LOUISVILLE,
Ky. (AP) — An eastern Kentucky man charged with a federal hate crime in
an attack on a gay man is challenging the law, which is being used in
this case for the first time to prosecute someone for an attack
motivated by sexual orientation.
The attorney for 20-year-old Anthony Ray Jenkins
of Partridge said in a motion that "Congress has gone too far" in
creating a protected class of people when it passed the legislation
in 2009.
"Further lacking is a legitimate legislative objective," attorney Willis Coffey
of Mount Vernon, Ky., wrote. "Providing greater protection for victims
of crime based on sexual orientation than other crime victims is
advancing the arbitrarily creation of classes of individuals."
Anthony Jenkins and his cousin, 37-year-old David Jason Jenkins of Cumberland, have pleaded not guilty to charges of kidnapping, assault and violating the hate crime law.
Prosecutors say the men assaulted Kevin Pennington at Kingdom Come State Park in Harlan County on April 4, 2011. If convicted, they face life in prison.
Coffey
did not immediately return a message seeking comment Thursday. The U.S.

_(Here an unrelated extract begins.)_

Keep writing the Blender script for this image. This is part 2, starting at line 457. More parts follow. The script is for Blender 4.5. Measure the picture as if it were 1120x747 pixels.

attorney's office in Lexington did not immediately file a response to
the motion. Kyle Edelen, a spokesman for the U.S. attorney's office, did not immediately return a message seeking comment.
Federal
prosecutors say this is the first federal case in the nation charging a
violation of the sexual orientation section of the Matthew Shepard-James Byrd Jr. Hate Crimes Prevention Act, which was passed in 2009. Mable Ashley Jenkins and Alexis LeeAnn Jenkins,
both 19, pleaded guilty in April to aiding and abetting the kidnapping
and hate crime assault. Prosecutors say those pleas were the first
convictions under that section of the law.
Alexis Jenkins is married to Anthony Jenkins, and Mable Jenkins is his sister.
Coffey,
in a motion filed late Wednesday in U.S. District Court in Lexington,
said the law goes beyond U.S. Supreme Court decisions "simply
recognizing" the rights of homosexuals to conduct their lives without
government interference and makes them a protected class that receives
preferential treatment.
Pennington
was invited by Mable and Alexis Jenkins to go on an evening drive, but
once he saw David and Anthony Jenkins in the truck, he asked to be taken
home, according to an FBI affidavit. At one point the truck stopped in
front of a downed tree and Anthony and David Jenkins pulled Pennington
out of the truck and attacked him, according to the affidavit.
The men hit him and kicked him while "making anti-homosexual statements," according to the affidavit.
Pennington
escaped, ran to a ranger station, broke a window to get inside and
called police. Pennington suffered injuries to his back, face, neck and
ear in the attack at the mountaintop Appalachian park.